Goldman Sachs Group Inc. launched its Marcus product in October 2016 with one major goal in mind: eliminate the pain points everyday consumers face in accessing financial services.
A year and a half later, Marcus head Harit Talwar is still wildly bullish on his product’s capabilities.
Speaking at the CB Insights’ Future of Fintech Conference in New York Wednesday, Talwar explained what makes Marcus different from the myriad other fintech startups making headlines from Silicon Valley to Wall Street. To start, it works to answer three major issues the everyday bank customer manages.
“People’s relationship with money is broken,” Talwar said. They are overwhelmed by accounts and don’t feel like they’re in control. That means they don’t like to budget because, simply put, they’re afraid to budget.

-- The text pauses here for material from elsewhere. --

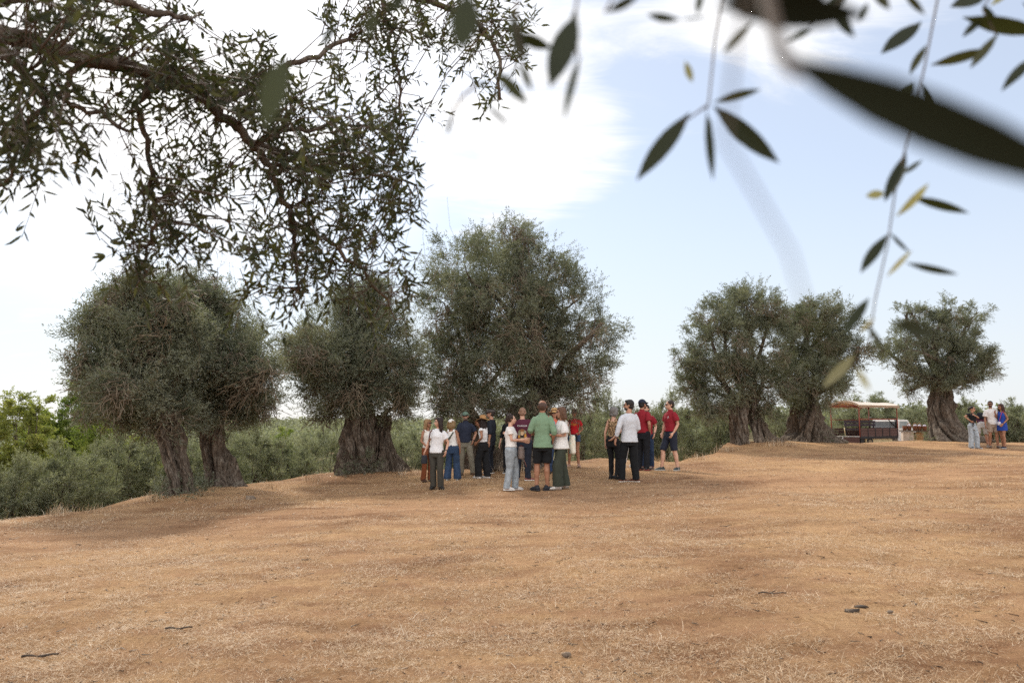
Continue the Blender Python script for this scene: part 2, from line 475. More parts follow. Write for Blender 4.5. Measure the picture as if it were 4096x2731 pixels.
def sprays(r, P0, D, L, nl, ll, lw, fold=False, tone=None, droop=.15):
    """Leafy twigs: nl leaves along each twig. Returns leaf verts, faces, tone."""
    n = len(P0)
    tt = (np.arange(nl) + .5) / nl
    tt = .12 + .9 * tt[None, :] + r.normal(0, .03, (n, nl))
    ref = unit(r.normal(0, 1, (n, 3)))
    s = unit(np.cross(D, ref)); q = np.cross(s, D)
    ang = np.arange(nl)[None, :] * 2.4 + r.random((n, 1)) * 6.28 + r.normal(0, .3, (n, nl))
    side = s[:, None] * np.cos(ang)[..., None] + q[:, None] * np.sin(ang)[..., None]
    pos = P0[:, None] + D[:, None] * (L[:, None] * tt)[..., None]
    pos[..., 2] -= droop * L[:, None] * tt ** 2
    ld = unit(D[:, None] * (.65 + .35 * tt)[..., None] + side * .8 + r.normal(0, .22, (n, nl, 3)))
    ln = ll * (.65 + .6 * r.random((n, nl)))[..., None]
    wn = lw * (.7 + .6 * r.random((n, nl)))[..., None]
    wd = unit(np.cross(ld, unit(r.normal(0, 1, (n, nl, 3)))))
    tip = pos + ld * ln
    if not fold:
        mid = pos + ld * ln * .48
        V = np.stack([pos, mid + wd * wn * .5, tip, mid - wd * wn * .5], 2).reshape(-1, 3)
        Fq = np.arange(len(V)).reshape(-1, 4)
        k = 1
    else:
        nm = np.cross(wd, ld)
        cv = nm * ln * (.07 * r.normal(0, 1, (n, nl))[..., None])
        a = pos + ld * ln * .28 + cv * .6; b = pos + ld * ln * .68 + cv * .8
        up = nm * wn * .16
        tip = tip - cv * .6
        V = np.stack([pos, a + wd * wn * .46 + up, b + wd * wn * .40 + up, tip, b - wd * wn * .40 + up, a - wd * wn * .46 + up, a, b], 2).reshape(-1, 3)
        i = np.arange(n * nl) * 8
        Fq = np.stack([np.stack(c, -1) for c in ((i, i + 1, i + 6, i), )], 1)[:0].reshape(-1, 4)
        Fq = np.stack([np.stack([i, i + 1, i + 2, i + 7], -1), np.stack([i + 7, i + 2, i + 3, i + 3], -1)], 1)[:0].reshape(-1, 4)
        tri = np.stack([np.stack(c, -1) for c in ((i, i + 1, i + 6), (i + 6, i + 1, i + 2), (i + 6, i + 2, i + 7), (i + 7, i + 2, i + 3),
                                                 (i, i + 6, i + 5), (i + 6, i + 7, i + 4), (i + 6, i + 4, i + 5), (i + 7, i + 3, i + 4))], 1).reshape(-1, 3)
        Fq = tri; k = 8
    if tone is None: tone = r.random(n)
    tn = np.clip(tone[:, None] * .6 + .4 * r.random((n, nl)), 0, 1)
    return V, Fq, np.repeat(tn.ravel(), k)

def crown_twigs(r, blobs, n, gap=.5, gscale=1.3, shell=.5, seed=0, clump=.90, crad=.27):
    """Start points and directions of leafy twigs: most gather in clumps on a set of ellipsoids, the rest spread between."""
    B = np.array(blobs)
    wgt = (B[:, 3] * B[:, 4] + B[:, 4] * B[:, 5] + B[:, 3] * B[:, 5]); wgt = wgt / wgt.sum()
    def spots(m, sh, hi):
        k = r.choice(len(B), m, p=wgt)
        d = unit(r.normal(0, 1, (m, 3)))
        fr = sh + (hi - sh) * r.random(m) ** .7
        bump = np.array([mnoise.noise(Vector(v)) for v in (d * 2.1 + k[:, None] * 3.7 + seed)])
        bump = bump + .5 * np.array([mnoise.noise(Vector(v)) for v in (d * 5.1 + k[:, None] * 3.7 - seed)])
        P = B[k, :3] + d * B[k, 3:6] * (fr * (1.06 + .46 * bump))[:, None]
        deep = np.zeros(m, bool)
        for j in range(len(B)):
            e = ((P - B[j, :3]) / B[j, 3:6]); deep |= (np.sum(e * e, 1) < .22) & (k != j)
        keep = ~deep | (r.random(m) < .25)
        return P[keep], d[keep], k[keep]
    nc = int(n * clump); per = 24
    C, dc, kc = spots(max(int(nc / per * 1.25), 8), .66, 1.10)
    out_ = r.random(len(C)) < .27; C = C + dc * (out_ * (.06 + .25 * r.random(len(C))))[:, None]
    i = r.integers(0, len(C), nc)
    cr = crad * (.5 + 1.1 * r.random(len(C)))
    P1 = C[i] + unit(r.normal(0, 1, (nc, 3))) * (cr[i] * r.random(nc) ** .45)[:, None]
    ctone = r.normal(0, .55, len(C))
    P2, d2, k2 = spots(n - nc, shell, 1.0)
    P = np.concatenate([P1, P2]); d = np.concatenate([dc[i], d2]); k = np.concatenate([kc[i], k2])
    nz = np.concatenate([ctone[i], np.array([mnoise.noise(Vector(p) * gscale + Vector((seed, 0, 0))) for p in P2]) - .1])
    keep = np.concatenate([np.ones(nc, bool), nz[nc:] + .1 > -gap])
    D = unit(d * .8 + r.normal(0, .5, (len(P), 3)) + np.array([0, 0, .35]))
    return P[keep], D[keep], nz[keep], k[keep]

def make_crown(name, parent, blobs, ntw, nl, ll, lw, L, mat, seed, gap=.35, origin=None, shell=.5, clump=.9, dry=.0):
    r = np.random.default_rng(seed)
    P, D, nz, k = crown_twigs(r, blobs, ntw, gap, seed=seed, clump=clump)
    Ls = L[0] + (L[1] - L[0]) * r.random(len(P))
    # tone varies by clump, partly imitating lit patches; whole clumps turn dry and brown
    tn = np.clip(.45 + .75 * nz + .15 * r.normal(0, 1, len(P)), 0, .86)
    if dry:
        dn = np.array([mnoise.noise(Vector(p) * .9 + Vector((0, seed * 1.7, 3))) for p in P])
        tn = np.where(dn > .42 - dry, .9 + .35 * r.random(len(P)), tn)
    V, Fq, tone = sprays(r, P - D * (Ls * .45)[:, None], D, Ls, nl, ll, lw, tone=tn)
    o = np.array(origin) if origin is not None else np.zeros(3)
    c = mesh_np(name, V - o, Fq, mat, parent, attrs={'tone': tone})
    return c, P, D

def tube_path(a, b, bend, n, r):
    a, b = Vector(a), Vector(b)
    off = Vector(r.normal(0, 1, 3)) * bend * (b - a).length
    pts = []
    for i in range(n):
        s = i / (n - 1)
        p = a.lerp(b, s) + off * (4 * s * (1 - s)) * .5
        p += Vector(r.normal(0, 1, 3)) * .02 * (b - a).length
        pts.append(p)
    pts[0] = a
    return pts

MATB, t, out = new_mat('old_olive_bark')
tc = t.n('ShaderNodeTexCoord'); P = tc.outputs['Object']
st = t.noise(t.mapping(P, (7, 7, 1.6)), 2.0, 8, .68, .8)
vo = t.n('ShaderNodeTexVoronoi', feature='DISTANCE_TO_EDGE', ins={'Scale': 9.0}); t.set(vo.inputs['Vector'], t.mapping(P, (1.5, 1.5, .45)))
lich = t.noise(P, 3.2, 6, .7)
col = t.ramp(st, [(.32, (.040, .030, .023)), (.5, (.125, .094, .070)), (.68, (.26, .215, .172))])
col = t.mix(t.ramp(lich, [(.55, 0.0), (.72, .65)]), col, (.31, .275, .225))
hh = t.math('ADD', t.math('MULTIPLY', st, 1.0), t.math('MULTIPLY', t.ramp(vo.outputs['Distance'], [(0, 0.0), (.25, 1.0)]), .5))
bp = t.n('ShaderNodeBump', ins={'Strength': .85, 'Distance': .05, 'Height': hh})
p = t.n('ShaderNodeBsdfPrincipled', ins={'Base Color': col, 'Roughness': .92, 'Specular IOR Level': .15, 'Normal': bp.outputs[0]})
t.set(out.inputs[0], p.outputs[0]); MAT['bark'] = MATB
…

Next, “The borrowing process is cumbersome, opaque and it humiliates the consumer in the process,” Talwar said.
And finally, “Those who do save, they feel disrespected by the financial services industry because if you’ve accumulated, say $15,000 in savings, you feel you’ve done right and you have. But the financial services industry doesn’t treat you well.”
That’s where Marcus aims to step in. “Simple, transparent and always on the side of the consumer,” Talwar calls the service. Marcus offers no-fee personal loans and high-yield savings accounts, plus has plans to move into the UK and consider cards, retirement savings plans and wealth management.

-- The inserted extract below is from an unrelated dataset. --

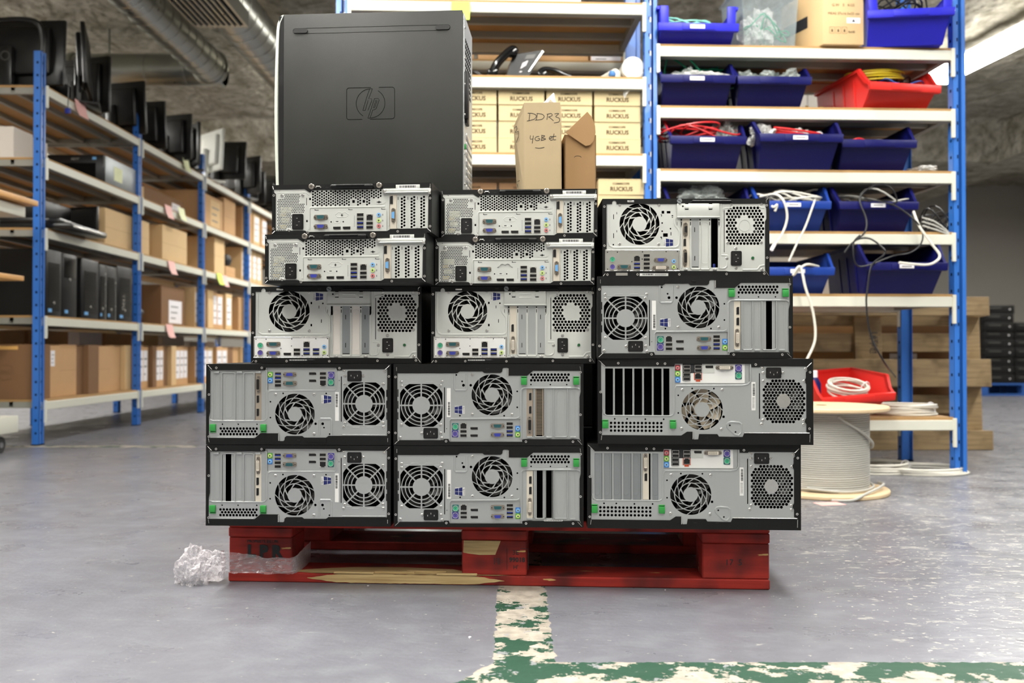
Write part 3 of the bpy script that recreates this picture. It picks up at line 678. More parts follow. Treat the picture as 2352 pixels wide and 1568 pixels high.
# ----------------------------------------------------------------- type B / A : tower with radial supply fan and green clips
RB = (10, 62, 1725, 795)
def tower_b(label, pos, slots, flip=False, card='cream', strip=False):
    u = Unit(label, RB, .4036, .1715, .40, pos, 'towers with green clips', flip); c = u.c; sc = .4036 / 1715
    u.casing()
    def frame():
        o = u.poly([(10, 62), (1725, 62), (1725, 795), (10, 795)])
        h = u.poly([(45, 145), (585, 145), (610, 128), (812, 128), (830, 142), (975, 142), (992, 130), (995, 105), (1005, 96), (1040, 96), (1046, 105), (1046, 166), (1218, 166), (1272, 122), (1690, 122), (1700, 150), (1700, 310), (1690, 360), (1690, 725), (1700, 760), (1680, 738), (1182, 738), (1178, 762), (518, 762), (508, 737), (465, 737), (462, 748), (45, 748), (44, 200)])
        m = MB('black_steel', 'steel_bright', 'port_black').meshdata(plate_mesh([o], [h], -.0004, .0016, 'black_steel'))
        m.prism(rrect(*[v for v in (c(605, 85)[0], c(790, 85)[0], c(0, 125)[1], c(0, 88)[1])], .001), -.0014, -.0003, 0)
        for (a, b) in (((22, 782), (62, 745)), ((1710, 785), (1672, 745)), ((38, 90), (38, 125)), ((1694, 84), (1700, 118))): m.tube([(*[c(*a)[0]], -.0008, c(*a)[1]), (c(*b)[0], -.0008, c(*b)[1])], .0006, 6, 1)
        m.box(c(1043, 0)[0], c(1050, 0)[0], -.003, 0, c(0, 165)[1], c(0, 100)[1], 1); m.box(c(845, 0)[0], c(875, 0)[0], -.0012, -.0003, c(0, 110)[1], c(0, 100)[1], 2)
        return m.mesh('frame')
    u.full('frame', once('B_frame', frame), 'black powder-coated rear frame')
    def panel():
        o = u.poly([(42, 66), (1705, 66), (1705, 790), (42, 790)]); H = []
        H += swirl(*c(900, 340), 184 * sc, 11, -1)
        H += radial(*c(260, 435), sc, ((80, 110), (119, 144), (152, 176), (184, 222)), 192)
        for j, y in enumerate((157, 183, 208)):
            for i in range(12 - (j % 2)): H.append(circ(*c(1255 + 30.5 * i + (15 if j % 2 else 0), y), 12 * sc, 10))
        for x, y, r in ((1252, 247, 7), (1427, 247, 7), (1575, 247, 7), (1128, 308, 8), (1128, 452, 8), (1010, 528, 8), (610, 528, 8), (578, 160, 8), (630, 218, 8), (642, 253, 13), (708, 253, 12), (490, 645, 4)): H.append(circ(*c(x, y), r * sc, 10))
        H.append(u.poly([(466, 272), (474, 272), (474, 682), (466, 682)]))
        H.append(rrect(c(515, 0)[0], c(1166, 0)[0], c(0, 765)[1], c(0, 556)[1], 16 * sc))           # io opening
        H.append(u.poly([(1172, 765), (1172, 300), (1180, 285), (1195, 279), (1670, 279), (1685, 285), (1692, 305), (1692, 765)]))   # slot opening
        for y0, y1 in ((290, 358), (395, 465), (497, 562)): H.append(u.poly([(46, y0), (54, y0), (54, y1), (46, y1)]))
        m = MB('steel').meshdata(plate_mesh([o], H, .0012, .001))
        # recesses behind the openings, and the embossed ribs
        m.box(c(512, 0)[0], c(1172, 0)[0], .0042, .0050, c(0, 768)[1], c(0, 553)[1])
        m.prismx([(.0022, c(0, 553)[1]), (.0042, c(0, 559)[1]), (.0048, c(0, 559)[1]), (.0026, c(0, 551)[1])], c(512, 0)[0], c(1172, 0)[0])
        ridge_into(m, u, [(560, 140), (560, 285), (570, 298), (660, 298), (672, 285), (672, 150)], .0022, .0012)
        ridge_into(m, u, [(1163, 738), (1163, 300), (1180, 282), (1200, 276), (1668, 276), (1690, 290)], .0018, .0012)
        ridge_into(m, u, [(514, 755), (514, 575), (530, 556), (1120, 552), (1148, 540), (1156, 500), (1156, 300)], .0015, .0012)
        ridge_into(m, u, [(60, 152), (460, 152)], .0012, .0012); ridge_into(m, u, [(1278, 126), (1685, 126)], .0011, .0012)
        ridge_into(m, u, [(78, 238), (160, 238), (168, 222), (235, 222)], .0007, .0012); ridge_into(m, u, [(235, 238), (292, 238), (300, 222), (368, 222)], .0007, .0012); ridge_into(m, u, [(368, 238), (455, 238)], .0007, .0012)
        # slot dividers with rounded feet
        for x0, x1 in ((1283, 1376), (1458, 1582)): ridge_into(m, u, [(x0, 285), (x0, 705), (x0 + 12, 718), (x1 - 12, 718), (x1, 705), (x1, 285)], .0014, .0016)
        for x in (1272, 1450): m.box(c(x, 0)[0], c(x + 9, 0)[0], .0022, .003, c(0, 720)[1], c(0, 280)[1])
        m.box(c(1172, 0)[0], c(1692, 0)[0], .003, .0036, c(0, 742)[1], c(0, 716)[1]); m.box(c(1172, 0)[0], c(1214, 0)[0], .0028, .0034, c(0, 742)[1], c(0, 280)[1]); m.box(c(1662, 0)[0], c(1694, 0)[0], .0028, .0034, c(0, 742)[1], c(0, 280)[1])
        for x in (1240, 1415, 1630): m.rbox(c(x - 25, 0)[0], c(x + 25, 0)[0], -.001, .002, c(0, 727)[1], c(0, 712)[1], .0006)
        return m.mesh('panel')
    u.full('rear_panel', once('B_panel', panel), 'silver rear panel with vents')
    # slots, left to right in the upright view
    sx = ((1213, 1268), (1290, 1370), (1386, 1442), (1464, 1576), (1590, 1662))
    for (a, b), k in zip(sx, slots):
        a2, b2 = a, b
        if k == 'cover':
            def f(a=a, b=b):
                m = MB('steel'); m.box(c(a - 9, 0)[0], c(b + 10, 0)[0], .0034, .0042, c(0, 716)[1], c(0, 280)[1]); w = (b - a) * .28
                m.tube([(p[0], .0034, p[1]) for p in rrect(c(a + w * .7, 0)[0], c(b - w * .7, 0)[0], c(0, 690)[1], c(0, 305)[1], (b - a - 1.4 * w) / 2 * sc)], .0004, 5, 0, True); return m.mesh('cover')
            u.full('slot_cover', once(('B_cover', a), f))
        elif k == 'grille':
            def f(a=a, b=b):
                m = MB('bracket_beige'); x0, x1 = c(1300, 0)[0], c(1356, 0)[0]; m.box(x0 - .0022, x0, .0034, .0042, c(0, 716)[1], c(0, 280)[1]); m.box(x1, x1 + .0022, .0034, .0042, c(0, 716)[1], c(0, 280)[1])
                for i in range(40): z = c(0, 700)[1] + i * .00248; m.box(x0, x1, .0034, .0040, z, z + .0009)
                return m.mesh('grille')
            u.full('vented_bracket', once('B_grille', f))
        elif k == 'open':
            def f(a=a, b=b):
                m = MB('steel'); e = (b - a) * .14 if b - a > 60 else 0
                if b - a > 100: m.box(c(a, 0)[0], c(a + 30, 0)[0], .0034, .0042, c(0, 716)[1], c(0, 280)[1]); m.box(c(b - 30, 0)[0], c(b, 0)[0], .0034, .0042, c(0, 716)[1], c(0, 280)[1])
                else: m.box(c(a - 2, 0)[0], c(a + e + 2, 0)[0], .0034, .0042, c(0, 716)[1], c(0, 280)[1]); m.box(c(b - e - 2, 0)[0], c(b + 2, 0)[0], .0034, .0042, c(0, 716)[1], c(0, 280)[1])
                return m.mesh('divider')
            u.full('slot_divider', once(('B_div', a), f))
        elif k in ('cream', 'dark'):
            def f(a=a, b=b, k=k): return MB('bracket_cream' if k == 'cream' else 'bracket_beige').box(c(a, 0)[0], c(b, 0)[0], .0026, .0034, c(0, 712)[1], c(0, 280)[1]).mesh('br')
            br = u.full('graphics_card', once(('B_card', a, k), f), 'cream metal card bracket' if k == 'cream' else 'grey brown metal card bracket')
            X = (a + b) / 2
            if k == 'cream': ys = (370, 465); dv = 610
            else: ys = (355, 475); dv = 610
            for y in ys: u.at('display_port', 'dp', m_dp, X + 5, y, 90, .0026, parent=br)
            u.at('dvi_port', 'dvi' + k, (lambda: m_dvi()) if k == 'cream' else (lambda: m_dvi('port_black')), X, dv, 90, .0026, parent=br)
    u.at('supply_fan', 'fanB1', lambda: m_fan(.045), 260, 435, 0, .004); u.at('case_fan', 'fanB2', lambda: m_fan(.043), 900, 340, 12, .004)
    u.screws([(80, 225), (447, 222), (82, 262), (435, 258), (82, 612), (437, 612), (265, 687), (437, 687), (70, 727), (447, 732), (722, 160), (722, 518), (1080, 518)], .0012)
    u.screws([(28, 178), (28, 683), (486, 757), (1206, 760), (1630, 760), (1698, 517), (1698, 135)], -.0004, 'rivet')
    u.at('power_socket', 'socket', m_socket, 347, 686, 0, .0012)
    for x in (1189, 1660): u.at('green_clip', 'clip', m_clip, x, 212, 0, .0012)
    u.at('barcode_label', 'bcB', lambda: m_barcode(.061, .0083, (.48, .94), True, lines=False), 509, 410, 0, .0012, 'white vertical barcode sticker')
    u.at('licence_sticker', 'win', m_winlogo, 597, 475, 0, .0012, 'blue four-pane logo on a white sticker')
    if strip: u.at('paper_slip', 'slip', lambda: m_barcode(.039, .0028, (.02, .98), lines=False), 1452, 733, 0, -.0009)
    y = .0042
    u.at('keyboard_port', 'ps2gs', lambda: m_ps2('ps2_green', 'square_teal'), 568, 628, 0, y); u.at('mouse_port', 'ps2vs', lambda: m_ps2('ps2_purple', 'square_violet'), 566, 692, 0, y)
    u.at('network_port', 'eth', m_eth, 642, 620, 0, y)
    for yy in (670, 708): u.at('usb_port', 'usbk', lambda: m_usb('port_black'), 642, yy, 0, y)
    for yy in (643, 708): u.at('display_port', 'dp', m_dp, 738, yy, 0, y)
    u.at('serial_port', 'serial', lambda: m_dsub('serial_teal', .0185, .0085, (5, 4)), 950, 620, 0, y); u.at('vga_port', 'vga', lambda: m_dsub('vga_blue', .0165, .0082), 950, 700, 0, y)
    for yy, k in ((600, 'k'), (635, 'k'), (670, 'b'), (706, 'b')): u.at('usb_port', 'usb' + k, lambda k=k: m_usb('port_black' if k == 'k' else 'usb_blue'), 1060, yy, 0, y)
    u.at('audio_jack', 'jbs', lambda: m_jack('jack_blue', 'square_blue'), 1134, 645, 0, y); u.at('audio_jack', 'jgs', lambda: m_jack('jack_lime', 'square_green'), 1134, 698, 0, y)
    if flip: pass
    return u

G1 = [u for u in ()]
tower_b('tower computer lying upside down, leftmost in the second row up, all slots covered', (474, 1.908, 898, 1.897, .3165, .4885), ('dark', 'cover', 'cover', 'cover', 'cover'), True)
tower_b('tower computer upside down at the lower left corner of the stack, one open slot', (474, 1.908, 898, 1.897, .144, .3155), ('cream', 'cover', 'cover', 'open', 'cover'), True)
tower_b('tower computer in the centre column, second row up, with a striped vent slot', (904, 1.893, 1340, 1.888, .3165, .4885), ('dark', 'grille', 'cover', 'cover', 'cover'))
tower_b('tower computer at the bottom of the centre column, two open black slots', (905, 1.893, 1340, 1.888, .144, .3155), ('cream', 'open', 'open', 'cover', 'cover'), strip=True)
tower_b('tower computer in the right column, second from the top, radial fan at its left', (1372, 1.862, 1821.4, 1.852, .5005, .672), ('cream', 'cover', 'cover', 'open', 'cover'))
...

But that’s not what differentiates Marcus, Talwar said.
“Unlike fintech startups we are a bank and we are proud to be a bank because we have the balance sheet and the ability for risk management,” Talwar said. “We have a balance sheet … and we have a track record of building platforms that scale up.”
Goldman Sachs was founded in 1869.
What’s more, Marcus’ Goldman Sachs roots ensure that it has the feel of a startup, but the important backing and breeding of a major white glove bank. As far a fintech goes, Marcus boasts what many might consider the best of both sides of the term.
But that’s not to say its competition doesn’t exist.
Talwar wouldn’t go as far as to publicly disclose what he considers Marcus’ biggest source of competition, but he admitted that the consumer itself is a headwind.
If you have a backache, you talk about it and people offer you remedies. When you have credit card debt, you’re unlikely to talk about it because you’re too embarrassed. That’s the biggest hurdle to Marcus’ growth – breeding widespread customer knowledge and word of mouth.
“We’re not competing with others. We’re competing with consumers … our biggest competitor is consumer inertia,” Talwar said.
Talwar added that the consumer his firm is presently trying to win over will be managing a changing landscape in coming years, as interest rates rise and the recovery nears its ninth year.
“While the macroeconomic environment is looking very good, consumer balance sheets and consumer debt is at the pre-2008 levels. If you are a lender and cons have leverage up again, you should be careful. The interest rates on those borrowings are low, but those interest rates will go up,” Talwar said.
And at a consumer level, Marcus doesn’t think it’s right to lend to someone who can’t demonstrate ability to make payments. Talwar said doing such would be like handing a visibly over served bar patron another drink.